>> start TASK DATA
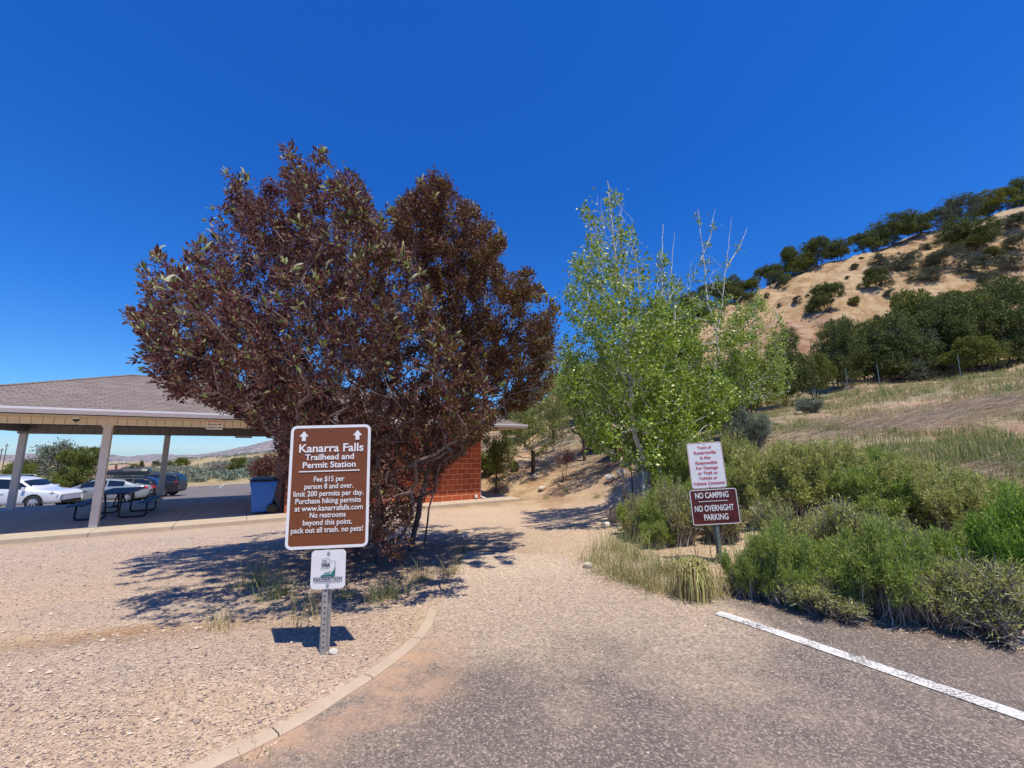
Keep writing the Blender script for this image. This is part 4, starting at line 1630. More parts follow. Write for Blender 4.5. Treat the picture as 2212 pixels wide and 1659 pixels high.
def grow(stems, targets, step, rng, wander=.12, up=.15, start=0):
    """skeleton: stems are polylines; each target is joined to the nearest node by a bent path"""
    nodes, par = [], []
    for st_ in stems:
        prev = -1
        st_ = [np.array(p, float) for p in st_]
        for a, b in zip(st_[:-1], st_[1:]):
            k = max(1, int(np.linalg.norm(b - a) / step))
            for i in range(k):
                nodes.append(a + (b - a) * i / k + rng.normal(size=3) * step * .05)
                par.append(prev)
                prev = len(nodes) - 1
        nodes.append(st_[-1]); par.append(prev)
    N = np.zeros((len(nodes) + len(targets) * 14, 3))
    N[:len(nodes)] = nodes
    cnt = len(nodes)
    root = np.mean([s_[0] for s_ in stems], axis=0)
    order = np.argsort(np.linalg.norm(targets - root, axis=1) + rng.random(len(targets)) * .8)
    tips = []
    for ti in order:
        T = targets[ti]
        d = N[:cnt] - T
        dist = np.linalg.norm(d, axis=1)
        out = unit(-d) @ unit((T - root)[None])[0]
        rise = (N[:cnt, 2] - T[2])
        cost = dist * (1.5 - .5 * out) + np.maximum(rise, 0) * 1.3
        j = int(np.argmin(cost))
        if dist[j] < step * .5: continue
        k = min(13, max(1, int(round(dist[j] / step))))
        pj = par[j]
        t0 = unit((N[j] - N[pj])[None])[0] if pj >= 0 else np.array([0, 0, 1.0])
        c = N[j] + (t0 * .55 + np.array([0, 0, up])) * dist[j] * .45
        prev = j
        for i in range(1, k + 1):
            u_ = i / k
            q = (1 - u_) ** 2 * N[j] + 2 * u_ * (1 - u_) * c + u_ ** 2 * T + rng.normal(size=3) * wander * step * (u_ < .99)
            N[cnt] = q
            par.append(prev)
            prev = cnt
            cnt += 1
        tips.append(prev)
    N = N[:cnt]
    par = np.array(par)
    w = np.zeros(cnt)
    w[tips] = 1
    w[w == 0] = 0
    for i in range(cnt - 1, -1, -1):
        if par[i] >= 0: w[par[i]] += w[i]
    return N, par, np.maximum(w, 1), np.array(tips)


def branch_mesh(name, N, par, rad, mat, parent, sides=5, rmin=0.0, root_in=.1):
    idx = np.where((par >= 0) & (rad >= rmin))[0]
    A, B = N[par[idx]], N[idx]
    ra, rb = rad[par[idx]], rad[idx]
    ra = np.minimum(ra, rb * 1.35 + .002)
    D = unit(B - A)
    ref = np.tile(np.array([.31, .17, .93]), (len(idx), 1))
    S = unit(np.cross(D, ref))
    U = np.cross(D, S)
    A = A - D * np.minimum(ra[:, None] * .4, .02)
    ang = 2 * np.pi * np.arange(sides) / sides
    C = np.cos(ang)[None, :, None]
    Sn = np.sin(ang)[None, :, None]
    R0 = A[:, None] + (S[:, None] * C + U[:, None] * Sn) * ra[:, None, None]
    R1 = B[:, None] + (S[:, None] * C + U[:, None] * Sn) * rb[:, None, None]
    V = np.concatenate([R0, R1], 1).reshape(-1, 3)
    k = np.arange(sides)
    k2 = (k + 1) % sides
    base = (np.arange(len(idx)) * 2 * sides)[:, None]
    F = np.stack([base + k, base + k2, base + sides + k2, base + sides + k], 2).reshape(-1, 4)
    return qmesh(name, V, F, mat, smooth=True, parent=parent)


def in_ell(Pn, c, r):
    return (((Pn - np.array(c)) / np.array(r)) ** 2).sum(1) < 1


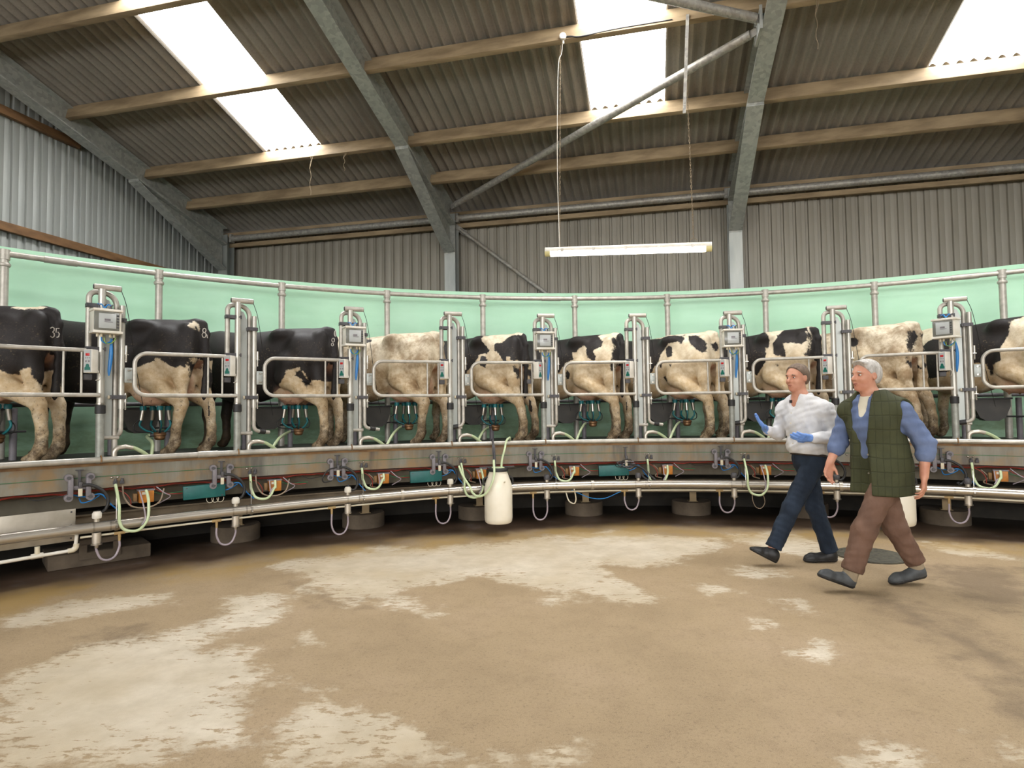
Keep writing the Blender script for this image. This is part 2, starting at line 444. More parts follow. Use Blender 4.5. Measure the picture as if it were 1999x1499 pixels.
# ---- eaves timber and tubes
for s in (1, -1):
    v = 9.98 if s > 0 else -9.58
    mb = MB(); mb.beam(B(U0+.1, v, 4.865), B(U1-.1, v, 4.865), .05, .14); mb.beam(B(U0+.1, v+.02*s, 4.69), B(U1-.1, v+.02*s, 4.69), .05, .08)
    struct(mb.build('trim_%d' % (1 if s > 0 else 2), 'wood'), 'brown timber eaves rail along the back wall' if s > 0 else None)
RAF = [-8.1, -3.43, 1.33, 6.05, 10.7]
for k in range(4):
    mb = MB(); mb.tube([B(RAF[k]+.14, 9.9, 4.80), B(RAF[k+1]-.14, 9.9, 4.80)], .057, 14)
    for e, d in ((RAF[k]+.12, 1), (RAF[k+1]-.12, -1)): mb.box((0, 0, 0), (.05, .10, .16), Matrix.Translation(B(e, 9.9, 4.80))@Matrix.Rotation(-YB, 4, 'Z'))
    struct(mb.build('eaves_tube', 'steel_pipe'), ['grey eaves tube above the left end of the back wall', 'grey eaves tube behind the hanging strip lamp', 'grey eaves tube right of the right rafter', None][k])
# ---- rafters and columns (I sections)
def ibeam(mb, pts, w=.2, tf=.018):           # pts: list of (u, v, ztop, zbot)
    for (u, v, zt, zb), (u2, v2, zt2, zb2) in zip(pts, pts[1:]):
        for du, za, zb_ in ((w, 0, 1), (w, 2, 3), (.014, 1, 2)):
            zs1 = [zt, zt-tf, zb+tf, zb]; zs2 = [zt2, zt2-tf, zb2+tf, zb2]
            vs = []
            for uu, vv, zz in ((u, v, zs1), (u2, v2, zs2)):
                vs += [B(uu-du/2, vv, zz[za]), B(uu+du/2, vv, zz[za]), B(uu+du/2, vv, zz[zb_]), B(uu-du/2, vv, zz[zb_])]
            mb.add(vs, [(0, 1, 2, 3), (7, 6, 5, 4), (0, 4, 5, 1), (1, 5, 6, 2), (2, 6, 7, 3), (3, 7, 4, 0)])
RL = ['galvanised gable rafter along the left end wall', 'galvanised rafter running down to the middle wall post', 'galvanised rafter right of the strip lamp', None, None]
CL = ['galvanised wall post in the far left corner', 'pale galvanised wall post left of the strip lamp', 'pale galvanised wall post right of the strip lamp', None, None]
for k, u in enumerate(RAF):
    for s in (1, -1):
        f = (lambda v: v) if s > 0 else (lambda v: .4-v)
        mb = MB(); R = lambda v, d: roofz(f(v))-d
        ibeam(mb, [(u, f(9.8), R(9.8, .035), R(9.8, .36)), (u, f(.21), R(.21, .035), R(.21, .36))])
        # tapered haunch under the eaves end
        ibeam(mb, [(u, f(9.78), R(9.78, .36), R(9.78, .86)), (u, f(7.75), R(7.75, .36), R(7.75, .40))])
        if k in (1, 2):
            mb.box((0, 0, 0), (.2, .014, .62), Matrix.Translation(B(u, f(9.80), 4.45))@Matrix.Rotation(-YB, 4, 'Z'))
        if k == 2 and s > 0:                  # gusset with bolts for the braces
            mb.box((0, 0, 0), (.03, .34, .26), Matrix.Translation(B(u-.12, 6.75, roofz(6.75)-.26))@Matrix.Rotation(-YB, 4, 'Z'))
            for a in (-.1, 0, .1): mb.sphere(B(u-.14, 6.75+a, roofz(6.75)-.22), .018, 8, 6)
        o = mb.build('rafter', 'steel'); struct(o, RL[k] if s > 0 else None)
        if k == 2 and s > 0: pass
        mb = MB(); v = 9.9 if s > 0 else -9.5
        for dv in (-.095, .095): mb.box((0, 0, 0), (.2, .016, 4.86), Matrix.Translation(B(u, v+dv, 2.43))@Matrix.Rotation(-YB, 4, 'Z'))
        mb.box((0, 0, 0), (.012, .19, 4.86), Matrix.Translation(B(u, v, 2.43))@Matrix.Rotation(-YB, 4, 'Z'))
        struct(mb.build('column', 'sheet'), CL[k] if s > 0 else None)
# ---- round braces
def brace(a, b, r, label):
    mb = MB(); mb.tube([a, b], r, 14)
    d = (b-a).normalized()
    for e, s in ((a, 1), (b, -1)):
        mb.beam(e-d*s*.12, e+d*s*.14, .012, .09, (0, 0, 1))
    struct(mb.build('brace', 'steel_pipe'), label)
brace(B(-3.16, 9.35, roofz(9.35)-.28), B(1.14, 6.82, roofz(6.82)-.28), .05, 'round galvanised roof brace rising to the right rafter')
brace(B(1.16, 6.62, roofz(6.62)-.28), B(-3.3, 4.7, roofz(4.7)-.28), .05, 'round galvanised roof brace at the top edge left of the right rafter')
brace(B(-3.30, 9.97, 4.62), B(-.6, 9.97, 2.45), .035, 'thin round wall brace falling from the middle wall post')
# ---- ribbed wall cladding
def clad(mb, a, b, z0, zf, pitch=.18, out=Vector((0, 0, 0)), d=.028):
    # a, b world xy ends; zf(t) top height ; out = inward normal
    L = (b-a).length; dirv = (b-a).normalized(); s = 0.; prof = []
    while s < L:
        prof += [(s, 0.), (s+pitch*.36, 0.), (s+pitch*.40, .003), (s+pitch*.44, 0.), (s+pitch*.70, 0.), (s+pitch*.76, d), (s+pitch*.93, d), (s+pitch*.99, 0.)]
        s += pitch
    vs = []; fs = []
    for x, o in prof:
        p = a+dirv*min(x, L)-out*o
        vs += [Vector((p.x, p.y, z0)), Vector((p.x, p.y, zf(min(x, L)/L)))]
    for i in range(len(prof)-1): fs.append((2*i, 2*i+2, 2*i+3, 2*i+1))
    mb.add(vs, fs)
t = NT('ribbed_grey_cladding'); P = t.mapping((1, 1, .3))
c = t.ramp(t.noise(P, 1.5, 5), [(.3, '#989285'), (.7, '#878174')])
MT['clad'] = t.set(c, .5, .1)
t = NT('ribbed_pale_cladding'); P = t.mapping((1, 1, .3))
c = t.ramp(t.noise(P, 1.2, 6), [(.3, '#a9aca8'), (.7, '#94968f')])
c = t.mix(t.range(t.noise(P, 3, 8, .7), .62, .75, 0, .3), c, '#7d735f')
MT['clad_l'] = t.set(c, .45, .15)
mb = MB(); clad(mb, B(U0, DW, 0), B(U1, DW, 0), 0, lambda t: 4.86, .182, -EV); struct(mb.build('wall_back', 'clad'), 'ribbed grey beige sheet wall behind the green parapet')
mb = MB(); clad(mb, B(U1, -9.75, 0), B(U0, -9.75, 0), 0, lambda t: 4.86, .182, EV); struct(mb.build('wall_front', 'clad'))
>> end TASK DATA
» DIRECTIONS FOR THIS TASK
Lines that hold the word "follow" are the ones to return, every one of them.

» REPLY
Keep writing the Blender script for this image. This is part 4, starting at line 1630. More parts follow. Write for Blender 4.5. Treat the picture as 2212 pixels wide and 1659 pixels high.
Keep writing the Blender script for this image. This is part 2, starting at line 444. More parts follow. Use Blender 4.5. Measure the picture as if it were 1999x1499 pixels.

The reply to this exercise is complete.